Snow job


By Alun Thomas


   Whenever there's a blizzard or heavy snow I am guaranteed to be caught in the middle of it. Working a third shift job doesn't help my cause much, but if there's one thing I've come to loathe about this area it is snow. And after the disastrous storm of December 1st I hope I never see it again. Like all of us I have been caught driving in snowstorms plenty of times, but this put them all to shame. Some of you may be laughing to yourself, 'he should have been here in 79 then!', but having lived here for eight years I missed the horror snowstorms of years past. But with plenty of advance warning about the recent avalanche of snow I thought I might try to beat it. I failed.

   Nothing strikes fear into me more than driving in snow. Having rarely encountered the stuff until moving to this glorious state I was appalled by it the first few times I was forced to navigate through it. The amount of concentration it takes to overcome the elements is what drives me to near insanity. Living forty miles out from my job is another detriment. So with the warnings out about the impending storm I got to work early to overcome the odds and get home before the gates opened. The snow was scheduled to start around midnight. At seven pm I looked outside. It had already begun. It wouldn't be half as bad if I lived nearby, but the impending drive home slowly turned me into a madman.

  At one thirty am I made my way out. One of my workmates had scraped my frozen windows for me. My hats off to you son. My drive home takes forty minutes most nights. It took me ten minutes to drive a mile. I asked myself how I was going to do this. I turned on the radio for consolation. I determined it too difficult to listen. With a blanket of snow showering me I could only focus on the icy, shit road. My crawl had officially begun. Almost immediately a cannon of trucks barreled by me.

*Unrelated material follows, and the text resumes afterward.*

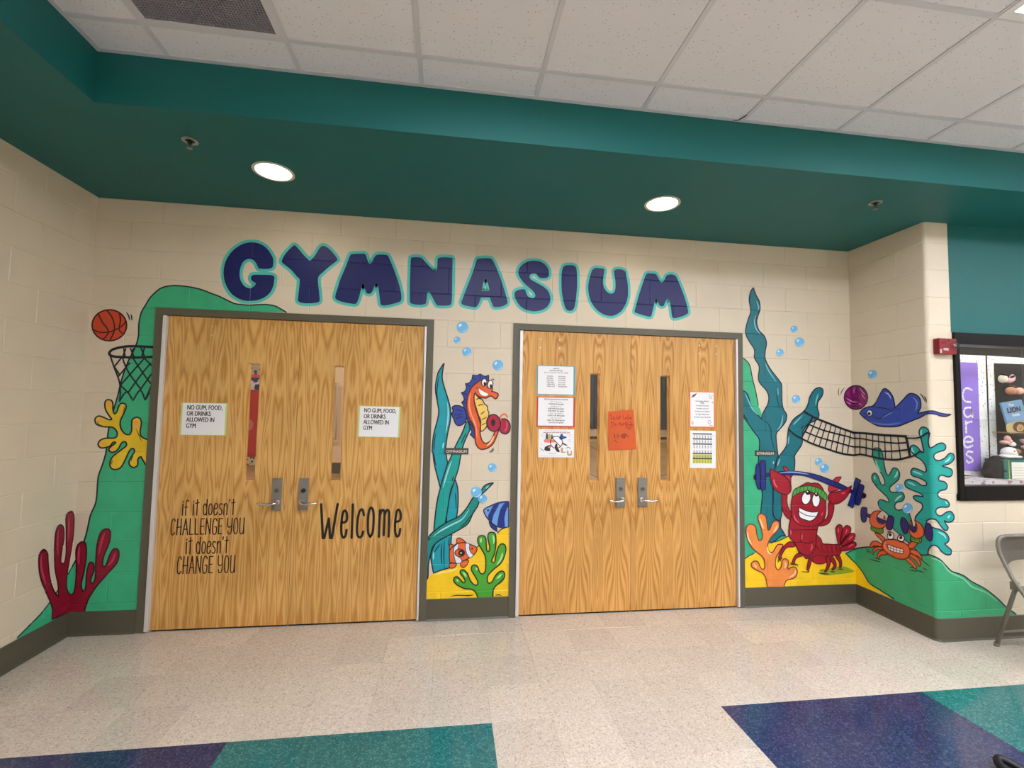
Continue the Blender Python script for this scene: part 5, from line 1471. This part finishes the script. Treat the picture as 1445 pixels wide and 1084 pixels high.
t = thing('paper_sign', (1.187, YD - 0.001, 1.418), 'bright orange handwritten wet wax note taped across the right door gap', 'sign')
bm = bmesh.new()
q = [DOOR.uz(*p) for p in ((858, 581), (893.5, 578), (898, 634), (858.5, 635.5))]
nx_, nz_ = 6, 8
vv = []
for j in range(nz_ + 1):
    for i in range(nx_ + 1):
        u, v = i / nx_, j / nz_
        x = (q[0][0] * (1 - u) + q[1][0] * u) * (1 - v) + (q[3][0] * (1 - u) + q[2][0] * u) * v
        z = (q[0][1] * (1 - u) + q[1][1] * u) * (1 - v) + (q[3][1] * (1 - u) + q[2][1] * u) * v
        vv.append(bm.verts.new((x, YD - 0.0022 - 0.004 * v * v - 0.001 * sin(u * 3.0), z)))
for j in range(nz_):
    for i in range(nx_):
        a = j * (nx_ + 1) + i
        bm.faces.new((vv[a], vv[a + 1], vv[a + nx_ + 2], vv[a + nx_ + 1]))
bmesh.ops.solidify(bm, geom=bm.faces[:], thickness=0.0006)
bm_obj('sheet', bm, flat('orange_paper', (255, 132, 74), 0.7), t, off=t.location)
class NoteS(DoorSurf):
    def place(s, u, z, layer, g=True):
        v = (1.58 - z) / 0.32
        return Vector((u, YD - 0.0034 - 0.004 * max(0, v) ** 2 - 0.0002 * layer, z))
NS = NoteS(YD)
d = Deco(NS)
PN = '@750,570,9.633 '
RI = (168, 40, 36)
for s in ('1075,150 1085,205 1105,215 1120,175 1135,210 1155,205 1160,160', '1165,195 1190,185 1180,215 1165,205', '1195,150 1200,215', '1185,175 1215,168', '1240,155 1250,210 1270,205 1275,180 1290,205 1310,150', '1312,190 1300,205 1320,205 1325,185 1330,208', '1335,180 1355,212', '1352,180 1338,212',
          '1085,250 1092,300 1120,290 1122,262 1080,250', '1135,280 1145,298 1155,278 1140,272', '1185,295 1185,255 1210,292 1210,250', '1222,280 1232,295 1240,275', '1250,255 1255,295', '1240,272 1265,268'): d.stroke(PN + s, RI, 0.75, 1)
for s in ('1275,255 1330,240 1362,262 1355,310 1300,325 1280,300 1278,255', '1290,270 1292,300 1310,300', '1290,270 1310,266', '1292,285 1305,284', '1320,298 1320,275 1335,295', '1345,270 1348,298', '1335,282 1358,278', '1360,290 1385,290', '1310,342 1355,338'): d.stroke(PN + s, (186, 52, 40), 0.8, 1)
for s in ('1118,400 1130,460', '1165,410 1180,465', '1130,492 1135,505', '1148,512 1155,522', '1210,430 1270,405 1280,430 1225,445 1275,450 1240,465 1215,430 1285,420 1315,452'): d.stroke(PN + s, (120, 26, 40), 0.9, 1)
d.done('handwriting', t, INKP, kind='stuff')
box('tape', -0.02, 0.03, -0.0036, -0.003, 0.148, 0.166, clear_glass('tape', 0.25, (0.96, 0.93, 0.88)), t)

# room plaques
for k, (cx0, cz, lab) in enumerate(((-0.111, 1.2415, 'small dark gymnasium plaque on the pier between the doors'), (2.428, 1.2405, 'small dark gymnasium plaque right of the right doors'))):
    t = thing('room_plaque', (cx0, 0, cz), lab, 'sign')
    box('plate', -0.0895, 0.0895, -0.0085, -0.004, -0.0235, 0.0235, flat('plaque_brown', (76, 70, 60), 0.45), t, 0.0012)
    lettering('lettering', [('GYMNASIUM', 0, -0.0115, 0.0285, 0.0002, 'CENTER', 0.94)], flat('plaque_white', (226, 224, 216), 0.5), t, -0.0092, Z0)

# ================================================================== CEILING FITTINGS
LAMP = emitter('downlight_glow', (255, 244, 226), CAN)
for k, (cx0, cy0) in enumerate(CANS):
    t = thing('downlight', (cx0, cy0, ZS), 'round recessed ceiling light above the ' + ('leftmost pair of doors' if k == 0 else 'doors with the orange note'), 'light', 'recessed lights in the teal soffit')
    bm = bmesh.new(); bm_disc(bm, (0, 0, 0), CR_ - 0.004, 0.120, -0.004, 0.0015, 40); bm_obj('trim_ring', bm, flat('trim_ring_white', (214, 206, 184), 0.4), t)
    bm = bmesh.new(); bm_disc(bm, (0, 0, 0), CR_ - 0.001, CR_ + 0.002, 0.0, 0.03, 40); bm_obj('reflector', bm, WHITEM, t)
    bm = bmesh.new(); bm_disc(bm, (0, 0, 0), 0, CR_ - 0.0015, 0.012, 0.02, 40); bm_obj('lens', bm, LAMP, t)
for k, (cx0, cy0) in enumerate(((-1.620, -0.868), (2.637, -0.854))):
    t = thing('sprinkler', (cx0, cy0, ZS), 'small metal sprinkler head in the soffit, ' + ('near the left wall' if k == 0 else 'near the outer block corner'), 'sprinkler', 'sprinkler heads in the teal soffit')
    bm = bmesh.new(); bm_disc(bm, (0, 0, 0), 0.024, 0.040, -0.005, 0, 28); bm_obj('escutcheon', bm, flat('escutcheon', (176, 178, 172), 0.35, 0.6), t)
    bm = bmesh.new(); bm_disc(bm, (0, 0, 0), 0, 0.024, -0.002, 0.001, 20); bm_disc(bm, (0, 0, 0), 0, 0.011, -0.020, 0, 14)
    bm_obj('nozzle', bm, flat('nozzle_dark', (40, 44, 42), 0.5, 0.5), t)
    bm = bmesh.new()
    for s in (-1, 1): bm_tube(bm, [(s * 0.011, 0, -0.018), (s * 0.013, 0, -0.032), (s * 0.003, 0, -0.042)], 0.002, 8)
    bm_disc(bm, (0, 0, 0), 0, 0.014, -0.046, -0.0435, 16); bm_obj('deflector', bm, flat('deflector', (150, 150, 140), 0.35, 0.7), t)

TRM = emitter('troffer_glow', (240, 245, 255), TROFFER)
for (i0, j0) in FIX:
    x0_, x1_, y0_, y1_ = gx[i0], gx[i0 + 2], gy[j0 + 1], gy[j0]
    place = {3: 'left', 7: 'second', 11: 'third', 15: 'right'}[i0] + ' column, ' + {2: 'row nearest the doors', 6: 'second row from the doors', 10: 'row farthest from the doors'}[j0]
    if (i0, j0) == (7, 2): place = 'at the top right corner, glowing white'
    t = thing('troffer_light', ((x0_ + x1_) / 2, (y0_ + y1_) / 2, ZC), 'rectangular ceiling light panel, ' + place, 'light', 'lay-in light panels of the corridor ceiling')
    hx_, hy_ = (x1_ - x0_) / 2, (y1_ - y0_) / 2
    bm = bmesh.new(); w = 0.035
    for a in ((-hx_, hx_, -hy_, -hy_ + w), (-hx_, hx_, hy_ - w, hy_), (-hx_, -hx_ + w, -hy_ + w, hy_ - w), (hx_ - w, hx_, -hy_ + w, hy_ - w)): bm_box(bm, a[0], a[1], a[2], a[3], -0.004, 0.055)
    bm_obj('lamp_frame', bm, WHITEM, t)
    box('diffuser', -hx_ + w, hx_ - w, -hy_ + w, hy_ - w, 0.045, 0.053, TRM, t)

x0_, x1_, y0_, y1_ = gx[1], gx[2], gy[2], gy[1]
t = thing('ceiling_vent', ((x0_ + x1_) / 2, (y0_ + y1_) / 2, ZC), 'square perforated return air grille in the white tile ceiling', 'vent')
h_ = (x1_ - x0_) / 2; w = 0.032
bm = bmesh.new()
for a in ((-h_, h_, -h_, -h_ + w), (-h_, h_, h_ - w, h_), (-h_, -h_ + w, -h_ + w, h_ - w), (h_ - w, h_, -h_ + w, h_ - w)): bm_box(bm, a[0], a[1], a[2], a[3], -0.003, 0.012)
bm_obj('vent_frame', bm, GRIDM, t)
bm = bmesh.new(); n = 42; s = (2 * h_ - 2 * w) / n; e = 0.0028
for k in range(n + 1):
    q_ = -h_ + w + k * s
    bm_box(bm, q_ - e, q_ + e, -h_ + w, h_ - w, 0.0, 0.004); bm_box(bm, -h_ + w, h_ - w, q_ - e, q_ + e, 0.0005, 0.0045)
o = bm_obj('grille', bm, flat('grille_grey', (132, 130, 140), 0.5), t); o['kind'] = 'stuff'
box('vent_backing', -h_ + w, h_ - w, -h_ + w, h_ - w, 0.02, 0.024, flat('vent_dark', (62, 60, 66), 0.9), t)
p = pix(1043, 169.5, 2, ZC - 0.001)
bm = bmesh.new()
bm.faces.new([bm.verts.new(v) for v in ((p.x - 0.03, p.y + 0.012, ZC - 0.0022), (p.x - 0.002, p.y + 0.004, ZC - 0.0022), (p.x + 0.02, p.y - 0.05, ZC - 0.0022), (p.x + 0.012, p.y - 0.05, ZC - 0.0022), (p.x - 0.01, p.y - 0.002, ZC - 0.0022), (p.x - 0.034, p.y + 0.004, ZC - 0.0022))])
o = bm_obj('chipped_edge', bm, DARK, ceiling)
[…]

Is there anything worse in those conditions? Already finding visibility impossible, a truck speeding by, mere inches from hitting me and sending me to my death is madness in its most pure form.

  But there is madness beyond that. What I kept dwelling on mentally is that I am risking my life, all for some low paying, nowhere, inferior manual labour job far beneath my talents. You must make the job! If I had called in I would have been considered weak. 'The other guys who live out near you made it in' would have been the comment. Yes but they are far stupider than I. Supposedly. So this is what we do for our precious jobs that most of us revile. We put our lives on the line because of the fear we may lose our jobs or a day of pay and trudge through the most reprehensible of weather to make it. Someone shoot me now. These thoughts ran through my head continually.


  As the snow got heavier I made my exit onto the rural roads out near the village in which I waste my life in. On the exit ramp several cars and trucks had  pulled over rather than risk it. I'll show them! They had the right idea. Visibility was zero thanks to vast, open fields. I was travelling five miles an hour. I only kept in a straight line by looking at the ditch on the side of the road. I considered stopping right there and letting the snow bury me. It would have been less painful than driving in it. But I perservered. What on earth I had done to deserve this hell I do not know I wondered. Take me to a warm state. Is it any wonder states like Nevada and Arizona are prospering? Who in their right mind would elect to move to Illinois? Why didn't I do more research before I moved here? Eight years is a long time. But I'll never get used to the cold and snow. Never.

   After two painstaking hours I made it home. The mental strain and anguish was unbelievable. Hunched over for two hours, eyes wide open, trying to keep from sliding off the road, unable to see a yard ahead of you. Bollocks! It made me physically ill the whole weekend. I later learned that the four people I work with who live out near me all got stuck or slid into a ditch. I was the only one who made it unscathed. Me the foreigner. The ubiquitously tough New Zealander made of iron steel. Now also a nervous wreck checking the weather every day for snow, living in fear. I wouldn't want to miss work after all! Actually I would. The chances of me driving in that, knowing it will happen again are less than zero. Not for some ridiculous job. Not for anything.